* Set task:
Select lines where the word "script" appears.

* Source material:
# # # # # # #

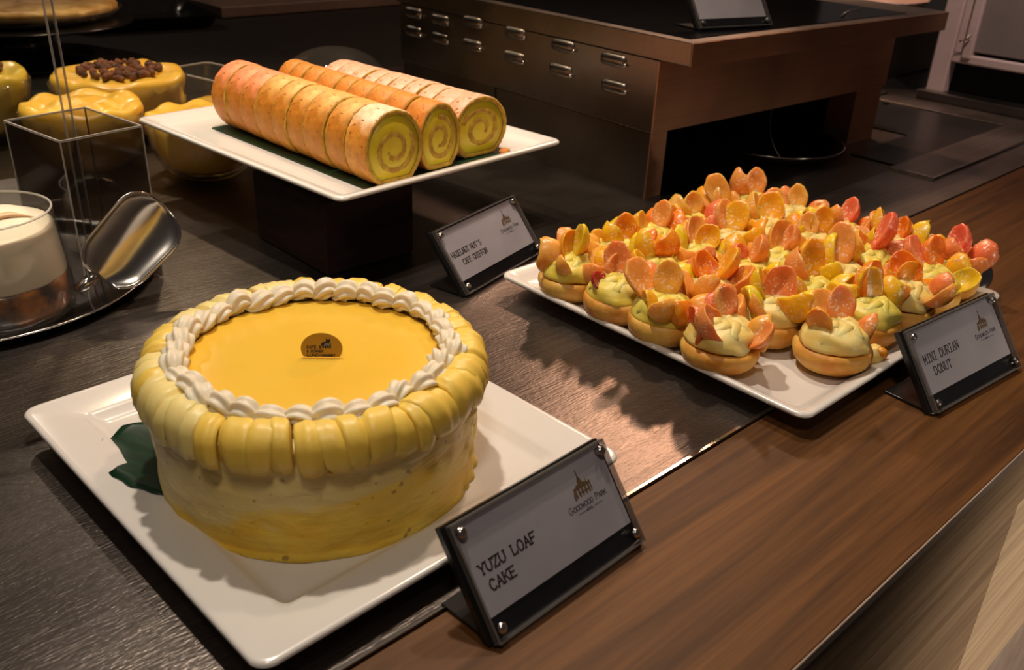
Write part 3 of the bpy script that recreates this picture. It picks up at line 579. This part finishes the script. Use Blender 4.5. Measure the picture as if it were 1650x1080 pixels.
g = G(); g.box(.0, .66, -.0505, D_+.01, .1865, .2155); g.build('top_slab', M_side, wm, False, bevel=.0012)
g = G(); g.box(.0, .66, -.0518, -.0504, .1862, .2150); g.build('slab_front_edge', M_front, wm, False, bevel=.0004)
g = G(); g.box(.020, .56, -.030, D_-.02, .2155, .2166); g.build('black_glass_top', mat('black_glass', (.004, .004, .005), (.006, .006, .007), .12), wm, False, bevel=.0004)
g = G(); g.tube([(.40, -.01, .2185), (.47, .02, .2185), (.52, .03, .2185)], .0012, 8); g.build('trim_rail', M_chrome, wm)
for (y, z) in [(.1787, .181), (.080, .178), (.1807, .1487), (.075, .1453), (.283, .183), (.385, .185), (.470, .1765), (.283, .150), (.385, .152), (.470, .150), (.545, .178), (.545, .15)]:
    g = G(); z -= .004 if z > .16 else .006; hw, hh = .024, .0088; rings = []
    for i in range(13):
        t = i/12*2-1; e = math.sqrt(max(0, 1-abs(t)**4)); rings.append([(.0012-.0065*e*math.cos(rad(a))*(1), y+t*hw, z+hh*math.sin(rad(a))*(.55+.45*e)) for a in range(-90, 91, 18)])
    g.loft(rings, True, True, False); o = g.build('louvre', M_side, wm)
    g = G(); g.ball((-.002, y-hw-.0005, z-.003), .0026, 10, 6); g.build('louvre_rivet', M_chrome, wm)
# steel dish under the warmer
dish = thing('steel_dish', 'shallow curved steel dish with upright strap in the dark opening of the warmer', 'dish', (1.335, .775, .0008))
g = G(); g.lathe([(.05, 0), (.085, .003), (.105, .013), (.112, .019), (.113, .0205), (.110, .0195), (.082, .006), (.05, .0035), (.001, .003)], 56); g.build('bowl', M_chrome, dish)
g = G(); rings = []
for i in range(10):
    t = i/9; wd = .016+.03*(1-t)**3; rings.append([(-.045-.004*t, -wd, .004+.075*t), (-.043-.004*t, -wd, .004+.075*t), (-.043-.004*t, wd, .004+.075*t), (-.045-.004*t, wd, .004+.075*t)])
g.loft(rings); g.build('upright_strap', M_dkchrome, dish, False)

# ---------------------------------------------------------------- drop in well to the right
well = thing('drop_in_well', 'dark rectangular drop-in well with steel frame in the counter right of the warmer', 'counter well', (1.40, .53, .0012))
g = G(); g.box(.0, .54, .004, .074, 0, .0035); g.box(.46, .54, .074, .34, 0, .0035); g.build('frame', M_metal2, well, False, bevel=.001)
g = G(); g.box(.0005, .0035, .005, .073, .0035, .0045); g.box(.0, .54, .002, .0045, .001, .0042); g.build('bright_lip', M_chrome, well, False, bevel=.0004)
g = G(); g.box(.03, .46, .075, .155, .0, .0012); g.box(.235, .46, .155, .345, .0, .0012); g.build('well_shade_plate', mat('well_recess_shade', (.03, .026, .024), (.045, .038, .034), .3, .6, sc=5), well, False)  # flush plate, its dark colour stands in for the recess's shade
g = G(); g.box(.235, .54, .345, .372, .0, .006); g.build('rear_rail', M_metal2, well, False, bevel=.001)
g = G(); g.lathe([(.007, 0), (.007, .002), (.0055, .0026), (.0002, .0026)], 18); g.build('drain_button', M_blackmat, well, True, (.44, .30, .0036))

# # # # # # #

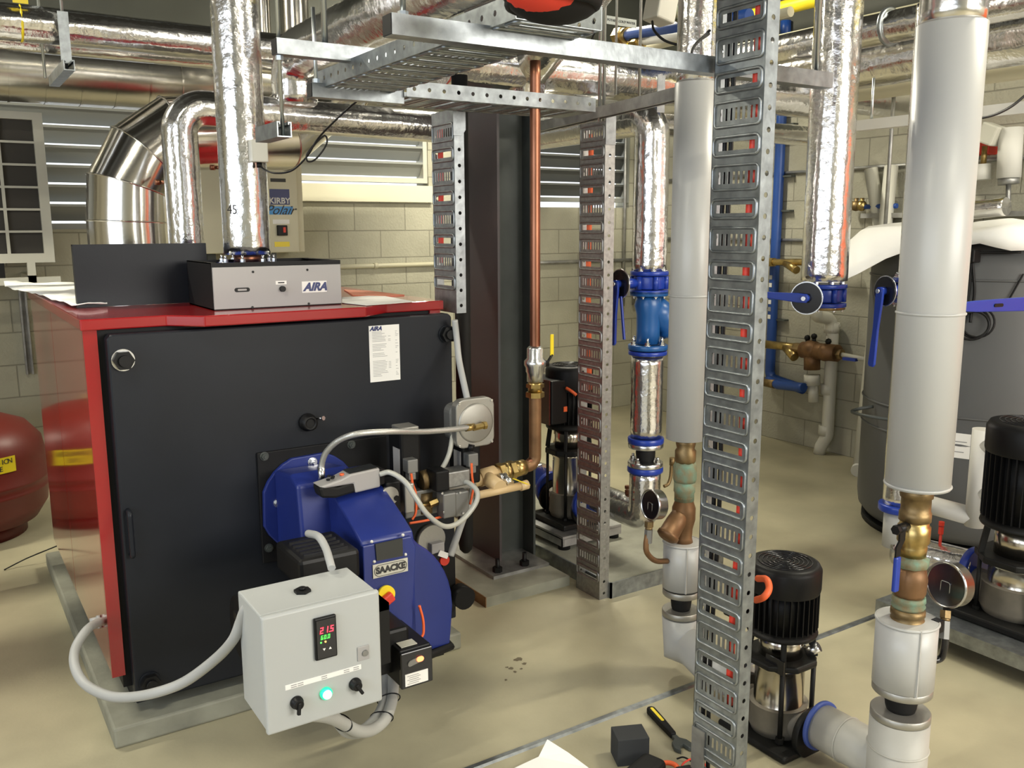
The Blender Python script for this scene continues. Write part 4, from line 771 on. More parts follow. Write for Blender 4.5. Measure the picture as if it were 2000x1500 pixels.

# # # # # # #

* Worked answer:
Write part 3 of the bpy script that recreates this picture. It picks up at line 579. This part finishes the script. Use Blender 4.5. Measure the picture as if it were 1650x1080 pixels.
The Blender Python script for this scene continues. Write part 4, from line 771 on. More parts follow. Write for Blender 4.5. Measure the picture as if it were 2000x1500 pixels.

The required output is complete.